Context
Le grand bazar
Céline Regnard
For two hundred years the words used to describe the centre of Marseille, in particular the triangle between the Gare St Charles, the Old Port and the Canebière have been strongly oriental – bazar, souk, caravanserai. Implicitly they underline the importance of the trade, the exoticism of the goods and of the populations who bought the goods or lived there. But since the early 20th century these words have also had a perjorative connotation, implying a dangerous mix of races and deeply suspicious dealing.

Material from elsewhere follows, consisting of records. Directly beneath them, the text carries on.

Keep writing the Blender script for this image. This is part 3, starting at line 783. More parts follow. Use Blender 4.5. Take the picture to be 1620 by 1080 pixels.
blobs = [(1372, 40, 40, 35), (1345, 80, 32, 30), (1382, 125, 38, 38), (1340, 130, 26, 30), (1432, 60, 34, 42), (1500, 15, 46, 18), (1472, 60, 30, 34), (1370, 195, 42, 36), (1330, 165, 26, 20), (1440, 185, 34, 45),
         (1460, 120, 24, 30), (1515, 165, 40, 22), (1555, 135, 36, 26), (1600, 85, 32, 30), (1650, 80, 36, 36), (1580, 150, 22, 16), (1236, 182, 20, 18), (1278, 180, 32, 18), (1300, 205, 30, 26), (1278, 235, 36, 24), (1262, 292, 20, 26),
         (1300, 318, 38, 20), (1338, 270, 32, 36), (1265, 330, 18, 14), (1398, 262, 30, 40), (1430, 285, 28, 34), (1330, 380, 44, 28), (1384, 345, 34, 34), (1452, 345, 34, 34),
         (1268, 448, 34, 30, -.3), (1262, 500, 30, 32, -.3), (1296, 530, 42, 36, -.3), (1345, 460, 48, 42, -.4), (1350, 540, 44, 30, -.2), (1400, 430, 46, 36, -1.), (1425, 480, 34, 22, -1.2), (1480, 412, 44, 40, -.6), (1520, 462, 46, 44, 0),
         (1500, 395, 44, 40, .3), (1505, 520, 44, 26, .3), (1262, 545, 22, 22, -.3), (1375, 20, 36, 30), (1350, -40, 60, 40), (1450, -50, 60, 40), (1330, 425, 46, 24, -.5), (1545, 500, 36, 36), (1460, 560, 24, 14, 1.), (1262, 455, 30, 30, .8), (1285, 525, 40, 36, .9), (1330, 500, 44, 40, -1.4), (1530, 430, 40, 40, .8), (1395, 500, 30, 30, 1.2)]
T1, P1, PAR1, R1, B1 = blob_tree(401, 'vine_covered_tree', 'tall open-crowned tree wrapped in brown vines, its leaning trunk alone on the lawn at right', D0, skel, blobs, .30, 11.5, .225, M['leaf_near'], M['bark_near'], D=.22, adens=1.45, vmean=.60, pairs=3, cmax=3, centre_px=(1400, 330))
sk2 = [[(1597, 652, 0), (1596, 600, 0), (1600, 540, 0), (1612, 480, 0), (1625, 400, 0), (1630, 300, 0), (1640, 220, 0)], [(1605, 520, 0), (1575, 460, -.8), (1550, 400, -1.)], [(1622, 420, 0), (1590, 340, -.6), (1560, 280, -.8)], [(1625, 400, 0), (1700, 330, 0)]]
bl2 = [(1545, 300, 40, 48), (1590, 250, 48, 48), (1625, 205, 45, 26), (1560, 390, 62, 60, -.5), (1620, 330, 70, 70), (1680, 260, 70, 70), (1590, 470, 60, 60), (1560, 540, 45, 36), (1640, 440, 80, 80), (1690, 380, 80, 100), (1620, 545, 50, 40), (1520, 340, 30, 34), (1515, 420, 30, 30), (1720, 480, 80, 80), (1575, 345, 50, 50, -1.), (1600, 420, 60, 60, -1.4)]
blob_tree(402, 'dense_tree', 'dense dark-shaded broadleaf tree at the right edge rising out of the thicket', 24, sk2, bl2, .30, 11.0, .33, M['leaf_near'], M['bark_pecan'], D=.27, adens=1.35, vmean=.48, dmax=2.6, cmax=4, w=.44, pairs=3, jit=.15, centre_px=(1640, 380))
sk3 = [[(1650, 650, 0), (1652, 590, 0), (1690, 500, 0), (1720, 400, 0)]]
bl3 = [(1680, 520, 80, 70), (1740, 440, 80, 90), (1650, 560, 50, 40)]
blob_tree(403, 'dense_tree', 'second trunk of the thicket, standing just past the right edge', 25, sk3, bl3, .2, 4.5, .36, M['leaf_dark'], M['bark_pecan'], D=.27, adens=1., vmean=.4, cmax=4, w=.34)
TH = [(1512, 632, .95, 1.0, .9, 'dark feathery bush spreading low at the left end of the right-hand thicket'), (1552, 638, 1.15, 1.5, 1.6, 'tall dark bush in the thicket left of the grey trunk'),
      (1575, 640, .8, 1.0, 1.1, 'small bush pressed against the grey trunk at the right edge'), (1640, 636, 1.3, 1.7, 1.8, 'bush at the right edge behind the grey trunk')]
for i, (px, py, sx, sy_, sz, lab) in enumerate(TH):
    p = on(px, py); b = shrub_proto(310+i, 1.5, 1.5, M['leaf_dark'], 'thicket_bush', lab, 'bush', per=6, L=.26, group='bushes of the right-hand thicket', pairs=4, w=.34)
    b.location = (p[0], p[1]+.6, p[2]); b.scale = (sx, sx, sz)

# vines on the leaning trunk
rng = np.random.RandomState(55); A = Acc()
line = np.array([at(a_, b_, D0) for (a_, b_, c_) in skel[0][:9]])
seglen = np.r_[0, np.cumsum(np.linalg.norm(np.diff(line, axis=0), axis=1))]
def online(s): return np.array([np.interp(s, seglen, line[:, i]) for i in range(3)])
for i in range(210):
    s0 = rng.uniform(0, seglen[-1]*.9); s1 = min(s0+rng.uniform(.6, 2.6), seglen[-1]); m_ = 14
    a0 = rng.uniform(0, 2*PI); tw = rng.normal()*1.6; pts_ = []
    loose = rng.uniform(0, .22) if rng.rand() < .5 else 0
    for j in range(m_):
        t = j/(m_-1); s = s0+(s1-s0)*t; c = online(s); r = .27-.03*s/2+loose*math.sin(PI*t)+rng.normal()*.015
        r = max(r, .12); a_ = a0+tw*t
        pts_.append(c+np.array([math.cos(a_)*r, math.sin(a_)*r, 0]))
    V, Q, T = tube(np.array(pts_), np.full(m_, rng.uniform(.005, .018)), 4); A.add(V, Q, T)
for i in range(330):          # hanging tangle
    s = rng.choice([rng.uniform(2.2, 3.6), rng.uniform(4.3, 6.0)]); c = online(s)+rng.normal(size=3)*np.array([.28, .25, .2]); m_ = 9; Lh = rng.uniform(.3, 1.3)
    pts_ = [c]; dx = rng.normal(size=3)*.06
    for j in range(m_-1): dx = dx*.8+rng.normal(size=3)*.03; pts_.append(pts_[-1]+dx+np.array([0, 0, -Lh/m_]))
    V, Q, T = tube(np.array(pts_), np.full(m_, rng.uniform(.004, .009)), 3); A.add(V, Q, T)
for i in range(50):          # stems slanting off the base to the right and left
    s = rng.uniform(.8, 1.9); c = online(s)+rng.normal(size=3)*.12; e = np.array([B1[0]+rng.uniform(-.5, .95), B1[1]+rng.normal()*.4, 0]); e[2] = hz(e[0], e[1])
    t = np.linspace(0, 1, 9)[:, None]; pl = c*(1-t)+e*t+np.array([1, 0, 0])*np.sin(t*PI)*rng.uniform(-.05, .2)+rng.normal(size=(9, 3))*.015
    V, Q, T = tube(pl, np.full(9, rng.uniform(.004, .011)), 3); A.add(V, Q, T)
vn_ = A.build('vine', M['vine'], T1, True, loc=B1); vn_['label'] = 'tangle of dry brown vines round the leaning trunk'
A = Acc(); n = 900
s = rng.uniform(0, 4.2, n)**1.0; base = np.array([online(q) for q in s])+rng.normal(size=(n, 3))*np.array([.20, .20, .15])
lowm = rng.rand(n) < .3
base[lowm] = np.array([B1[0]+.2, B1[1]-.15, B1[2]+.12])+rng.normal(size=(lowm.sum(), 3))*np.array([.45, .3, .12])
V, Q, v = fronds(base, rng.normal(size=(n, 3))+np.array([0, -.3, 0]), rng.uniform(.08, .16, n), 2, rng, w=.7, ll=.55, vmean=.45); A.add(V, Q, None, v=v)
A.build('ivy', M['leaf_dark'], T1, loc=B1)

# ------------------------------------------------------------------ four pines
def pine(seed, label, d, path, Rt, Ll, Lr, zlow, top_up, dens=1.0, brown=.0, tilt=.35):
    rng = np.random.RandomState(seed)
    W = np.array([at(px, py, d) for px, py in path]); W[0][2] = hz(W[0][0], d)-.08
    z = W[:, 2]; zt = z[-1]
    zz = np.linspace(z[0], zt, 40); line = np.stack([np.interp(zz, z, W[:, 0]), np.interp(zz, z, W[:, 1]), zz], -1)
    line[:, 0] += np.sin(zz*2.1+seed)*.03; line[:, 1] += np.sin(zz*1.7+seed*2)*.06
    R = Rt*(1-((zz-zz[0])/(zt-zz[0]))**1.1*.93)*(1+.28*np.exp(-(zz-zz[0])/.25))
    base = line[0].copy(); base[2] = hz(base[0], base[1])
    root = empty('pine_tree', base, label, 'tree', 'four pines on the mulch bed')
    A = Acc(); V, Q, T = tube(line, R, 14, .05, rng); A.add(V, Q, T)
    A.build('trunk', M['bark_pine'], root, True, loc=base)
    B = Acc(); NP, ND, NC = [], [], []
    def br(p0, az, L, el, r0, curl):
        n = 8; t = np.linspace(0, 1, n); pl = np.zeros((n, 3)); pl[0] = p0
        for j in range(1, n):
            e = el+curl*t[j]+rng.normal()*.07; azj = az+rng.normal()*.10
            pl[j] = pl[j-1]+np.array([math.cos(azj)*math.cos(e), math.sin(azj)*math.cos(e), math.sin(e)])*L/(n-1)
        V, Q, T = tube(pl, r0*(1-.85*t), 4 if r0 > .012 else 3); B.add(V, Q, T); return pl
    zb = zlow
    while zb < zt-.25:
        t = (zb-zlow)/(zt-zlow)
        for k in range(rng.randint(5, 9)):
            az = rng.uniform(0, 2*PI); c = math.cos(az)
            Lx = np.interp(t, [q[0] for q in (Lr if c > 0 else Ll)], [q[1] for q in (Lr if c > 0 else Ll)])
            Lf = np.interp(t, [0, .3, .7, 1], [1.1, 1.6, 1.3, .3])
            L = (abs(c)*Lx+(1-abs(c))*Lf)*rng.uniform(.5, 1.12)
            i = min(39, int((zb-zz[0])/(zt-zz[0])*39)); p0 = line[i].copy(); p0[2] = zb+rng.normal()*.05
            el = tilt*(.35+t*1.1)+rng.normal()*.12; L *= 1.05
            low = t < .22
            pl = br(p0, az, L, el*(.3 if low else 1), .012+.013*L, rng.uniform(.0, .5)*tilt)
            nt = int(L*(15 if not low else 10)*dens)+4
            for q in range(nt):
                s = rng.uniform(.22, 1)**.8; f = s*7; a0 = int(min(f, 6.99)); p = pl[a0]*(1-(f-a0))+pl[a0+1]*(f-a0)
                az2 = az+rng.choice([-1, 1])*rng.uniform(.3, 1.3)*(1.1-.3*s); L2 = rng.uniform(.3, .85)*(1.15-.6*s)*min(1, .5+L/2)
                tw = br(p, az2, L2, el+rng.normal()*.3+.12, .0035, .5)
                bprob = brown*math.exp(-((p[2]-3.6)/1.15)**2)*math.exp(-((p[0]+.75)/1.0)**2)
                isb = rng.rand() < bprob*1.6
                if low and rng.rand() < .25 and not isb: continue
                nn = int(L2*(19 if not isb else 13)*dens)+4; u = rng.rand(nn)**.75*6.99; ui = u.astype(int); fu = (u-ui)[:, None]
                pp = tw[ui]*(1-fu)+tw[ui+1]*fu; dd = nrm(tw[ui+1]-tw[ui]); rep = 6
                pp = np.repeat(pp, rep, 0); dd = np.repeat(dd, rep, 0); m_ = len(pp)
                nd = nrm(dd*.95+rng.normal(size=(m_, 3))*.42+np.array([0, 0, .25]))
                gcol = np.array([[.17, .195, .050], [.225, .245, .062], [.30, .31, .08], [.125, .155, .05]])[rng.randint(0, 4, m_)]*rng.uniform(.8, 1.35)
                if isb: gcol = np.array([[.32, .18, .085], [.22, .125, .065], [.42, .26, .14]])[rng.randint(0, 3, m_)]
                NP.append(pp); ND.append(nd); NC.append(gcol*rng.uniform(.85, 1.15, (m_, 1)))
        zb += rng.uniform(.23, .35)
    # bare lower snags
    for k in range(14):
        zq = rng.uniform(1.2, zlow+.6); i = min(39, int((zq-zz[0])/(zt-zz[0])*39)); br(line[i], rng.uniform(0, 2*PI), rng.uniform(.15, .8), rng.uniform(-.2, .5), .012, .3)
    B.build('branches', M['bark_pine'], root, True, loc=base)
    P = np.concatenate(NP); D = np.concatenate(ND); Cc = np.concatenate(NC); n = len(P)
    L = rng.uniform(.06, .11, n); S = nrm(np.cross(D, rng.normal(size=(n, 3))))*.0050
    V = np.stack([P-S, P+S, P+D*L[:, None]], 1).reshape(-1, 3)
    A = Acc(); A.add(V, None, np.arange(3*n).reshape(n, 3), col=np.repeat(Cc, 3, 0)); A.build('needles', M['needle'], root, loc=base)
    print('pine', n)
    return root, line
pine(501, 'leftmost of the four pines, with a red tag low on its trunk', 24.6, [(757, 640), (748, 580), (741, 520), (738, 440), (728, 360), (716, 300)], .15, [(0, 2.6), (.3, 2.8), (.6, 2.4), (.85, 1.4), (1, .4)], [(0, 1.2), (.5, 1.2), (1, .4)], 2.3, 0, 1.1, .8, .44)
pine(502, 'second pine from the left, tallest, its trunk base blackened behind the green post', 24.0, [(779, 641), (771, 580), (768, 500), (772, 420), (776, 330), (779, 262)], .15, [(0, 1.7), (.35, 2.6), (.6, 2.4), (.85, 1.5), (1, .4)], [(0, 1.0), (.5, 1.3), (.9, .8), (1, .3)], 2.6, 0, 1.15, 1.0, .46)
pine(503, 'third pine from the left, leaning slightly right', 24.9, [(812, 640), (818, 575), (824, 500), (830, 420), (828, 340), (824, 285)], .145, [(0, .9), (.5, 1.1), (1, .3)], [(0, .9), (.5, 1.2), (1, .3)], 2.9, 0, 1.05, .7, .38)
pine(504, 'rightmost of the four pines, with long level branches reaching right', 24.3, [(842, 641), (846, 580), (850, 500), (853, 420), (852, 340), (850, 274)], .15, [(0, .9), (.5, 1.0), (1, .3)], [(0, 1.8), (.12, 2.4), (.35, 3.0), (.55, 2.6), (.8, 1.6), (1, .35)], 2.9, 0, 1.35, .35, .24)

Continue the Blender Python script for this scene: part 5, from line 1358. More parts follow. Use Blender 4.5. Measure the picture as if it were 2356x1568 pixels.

These districts (Grand-Carmes, Belsunce, Noailles, Opéra) have been the gateway into Marseille for thousands of immigrants, both in transit and those wanting to settle there. First of all over-loaded with Italians, between the wars the districts sheltered newly arrived Kabyles and Armenians, all living for the most part in wretched conditions. Commerce had always been an important activity among these immigrants, so in the centre of Marseille they each opened their little shops (hairdressers, grocers) until there were so many the marseillais shop-keepers began to complain loudly and bitterly. The rest of the population were workers, at best stacked up in insalubrious furnished rooms. After the Algerian war came the great wave of Algerian immigrants – people needing to find work. In 1975 the Algerian population of Marseille was estimated at 35,000. This new population created a consumer market with specific habits, strengthening the commerical links already well-established between Marseille and North Africa. But the growth and rise of the consumer society meant that huge shopping centres opened one after the other around the edges of Marseille, attracting crowds of customers. The shops in the town centre lost their allure, became shabby, then were bought up by others. In 1982 the 1st arrondissment had nearly 500 small shops owned by Algerians, supplied by local wholesalers, often Sephardic Jews or Armenians. The shops sold to the labouring classes in the town centre, but also to North Africans passing through on their way to the ferry, to North African traders who came to stock up and also to intermediaries who regularly went back and forth to the "country". Demand rose and, in the 1980's this commerce, utterly dependent on the ships plying back and forth from Marseille to Algiers but also on the growing traffic from the airport at Marignane, provided some with the opportunity to make a fortune and climb up the rungs of society, which also meant to better schools. Somehow these businesses often had an unofficial side-line, associated with drug dealing and prostitution. An African commerce developed also in the same districts.
This grand bazar, a phrase its detractors use deliberately to confuse legal activities with dealing, was not to everyone's taste. The problem of the uncontrolled "savage market of the town centre" weighed increasingly on the town council, where the Front National had made gains since the European elections of 1984. The protests came firstly from the Chamber of Commerce. In 1985 there was a proposition to move North African businesses from the town centre to Arenc or La Joliette. The people concerned, organised, made sure the attempt to shift them failed. But the issue of "winning back the town centre" in the phrase of the former RPR minister Joseph Comiti, remained. In 1986, with the municipal elections approaching, the operation "Marseille, a clean city" was launched: a police station was set up and the "savage market" was chased away, the streets were cleaned. A 20 million franc programme began, aiming to rehabilitate Belsunce by renovating its buildings. The North Africans would not be forced out, however. In 1996 the town centre had 107,000 people living in an area of 420 hectares, of whom 19,500 were foreign, 15,700 were North Africans: 14.6% of the population. 70% of the town's foreigners were concentrated in the districts neighbouring the Canebière and 80% of its North Africans. Even though it did not correspond with the norms of traditional economy, the "hypermarket of North Africa", the "colonial counter", as it was known, helped to revive the failing local economy.